Fortunately I gathered much experience over the years. The most important with theese is how they are designed. You should never, i mean NEVER buy shady power supply from unknown chinesse sellers / ebay / aliexpress etc.! Majority of them are really badly designed. They might kill not only the device because of poor design, but also YOU because of poor high and low voltage separation. But the shady sellers don't really care, the job is done when the sale is made. Problems they usually have:
- Insufficient high and low voltage separation. 220V lines are too very close to 5V on PCB which can cause 220V to get to the 5V line and you are dead.
- Voltage not 5V which can kill your device. Often, when they are under load voltage starts to drop, or they emit excessive heat.
- There is a lot of noise on the output. Voltages goes up and down from like 4V to 6V or even more. This can kill your device.

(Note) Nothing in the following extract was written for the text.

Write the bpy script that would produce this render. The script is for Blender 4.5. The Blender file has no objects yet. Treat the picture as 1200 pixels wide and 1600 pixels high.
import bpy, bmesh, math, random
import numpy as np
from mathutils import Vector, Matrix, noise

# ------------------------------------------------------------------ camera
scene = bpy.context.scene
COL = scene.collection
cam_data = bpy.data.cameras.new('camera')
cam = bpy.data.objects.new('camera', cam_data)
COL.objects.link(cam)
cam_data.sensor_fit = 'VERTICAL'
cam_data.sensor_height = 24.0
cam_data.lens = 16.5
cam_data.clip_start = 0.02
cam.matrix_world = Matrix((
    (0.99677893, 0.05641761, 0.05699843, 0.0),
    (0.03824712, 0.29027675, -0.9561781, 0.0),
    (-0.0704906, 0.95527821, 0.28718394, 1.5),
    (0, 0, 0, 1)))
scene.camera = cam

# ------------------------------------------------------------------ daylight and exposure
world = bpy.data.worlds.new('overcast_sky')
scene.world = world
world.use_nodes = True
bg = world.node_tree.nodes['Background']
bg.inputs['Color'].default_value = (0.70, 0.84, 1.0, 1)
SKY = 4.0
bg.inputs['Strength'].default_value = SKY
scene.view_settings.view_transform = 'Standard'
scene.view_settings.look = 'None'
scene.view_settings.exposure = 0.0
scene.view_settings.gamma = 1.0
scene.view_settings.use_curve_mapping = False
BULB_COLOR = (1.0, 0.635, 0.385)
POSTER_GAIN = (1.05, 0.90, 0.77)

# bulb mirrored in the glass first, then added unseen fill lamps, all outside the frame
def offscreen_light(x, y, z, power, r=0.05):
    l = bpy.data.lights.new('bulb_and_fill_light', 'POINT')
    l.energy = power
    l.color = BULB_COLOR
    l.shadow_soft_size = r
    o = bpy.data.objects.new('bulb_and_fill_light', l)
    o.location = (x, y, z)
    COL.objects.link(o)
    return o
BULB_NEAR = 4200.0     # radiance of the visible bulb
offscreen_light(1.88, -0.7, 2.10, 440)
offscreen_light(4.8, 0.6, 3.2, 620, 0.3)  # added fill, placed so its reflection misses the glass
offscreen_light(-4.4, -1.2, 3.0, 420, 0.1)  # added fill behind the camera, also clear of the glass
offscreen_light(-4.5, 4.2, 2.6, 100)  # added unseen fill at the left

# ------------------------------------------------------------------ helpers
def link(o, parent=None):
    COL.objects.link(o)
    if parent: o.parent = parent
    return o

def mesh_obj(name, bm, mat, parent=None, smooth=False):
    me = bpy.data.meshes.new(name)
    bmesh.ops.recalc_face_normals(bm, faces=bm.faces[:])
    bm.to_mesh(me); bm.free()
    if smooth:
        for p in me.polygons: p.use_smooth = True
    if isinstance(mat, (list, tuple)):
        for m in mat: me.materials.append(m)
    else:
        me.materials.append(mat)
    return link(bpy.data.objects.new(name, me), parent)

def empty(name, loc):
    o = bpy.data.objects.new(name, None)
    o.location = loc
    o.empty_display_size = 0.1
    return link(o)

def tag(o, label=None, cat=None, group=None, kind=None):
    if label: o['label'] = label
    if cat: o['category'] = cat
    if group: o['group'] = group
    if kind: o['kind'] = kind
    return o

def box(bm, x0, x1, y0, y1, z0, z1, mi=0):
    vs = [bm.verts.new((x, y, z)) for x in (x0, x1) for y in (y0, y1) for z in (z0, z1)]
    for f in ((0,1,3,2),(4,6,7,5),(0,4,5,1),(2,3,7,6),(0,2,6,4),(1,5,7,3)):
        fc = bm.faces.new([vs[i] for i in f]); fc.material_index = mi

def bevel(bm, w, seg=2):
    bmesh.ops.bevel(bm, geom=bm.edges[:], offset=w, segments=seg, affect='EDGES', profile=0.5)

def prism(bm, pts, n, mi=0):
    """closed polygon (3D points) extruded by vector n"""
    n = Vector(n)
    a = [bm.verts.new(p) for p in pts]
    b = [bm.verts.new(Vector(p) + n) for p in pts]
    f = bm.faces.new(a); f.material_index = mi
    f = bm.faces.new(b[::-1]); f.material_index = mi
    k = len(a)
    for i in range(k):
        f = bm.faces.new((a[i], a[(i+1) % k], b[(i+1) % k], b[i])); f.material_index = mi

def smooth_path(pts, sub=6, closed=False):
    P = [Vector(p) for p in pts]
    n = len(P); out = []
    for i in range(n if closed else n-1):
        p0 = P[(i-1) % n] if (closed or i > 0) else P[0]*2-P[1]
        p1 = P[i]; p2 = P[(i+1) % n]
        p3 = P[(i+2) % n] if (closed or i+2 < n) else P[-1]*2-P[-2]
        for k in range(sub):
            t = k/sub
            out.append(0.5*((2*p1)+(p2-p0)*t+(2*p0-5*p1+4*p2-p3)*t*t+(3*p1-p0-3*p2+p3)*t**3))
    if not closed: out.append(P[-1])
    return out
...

So a general advice would be to buy it from respectable manufacturer like samsungs, htc, lg, apple, and other major brands. According to tests they are generally very good.
As stated in previous comment, IKEA makes very decent USB power supply (tested). Also (you wont belive) their LADDA rechargeable AA and AAA are most likely Panasonic eneloop PRO acording to tests. So IKEA is probably a safe and good choise for power supply.
I would suggest you choose based on information on this web site, where this Danish guy makes reviews of chargers with proper tests and measurements from electrical point of view:
https://lygte-info.dk/info/ChargerIndex%20UK.html
Example of good ikea charger:
https://lygte-info.dk/review/USBpower%20Ikea%20Lorby%20USB%205V%203.4A%20303.877.07%20UK.html
Example of BAD and dangerous fake apple charger:
https://lygte-info.dk/review/USBpower%20New%20European%20standard%205V1A%20plug%20UK.html
Also dont watch the hipsters chargers reviews on youtube, where they comment, color of cable, number of ports, etc. it is useless. You need measurements like this Danish guy does it.
The Pi 4B itself without any USB peripherals will therefore consume less than 1.8 Amps at peak even when ethernet, wifi and bluetooth are all in use and maybe even the headers for camera and display. At idle, it'll be less than 1 Amp.
The Pi's charging port is relatively tolerant to under-voltage so powering it with a charger that provides too little current is unlikely to damage the Pi beyond making it unstable at some point.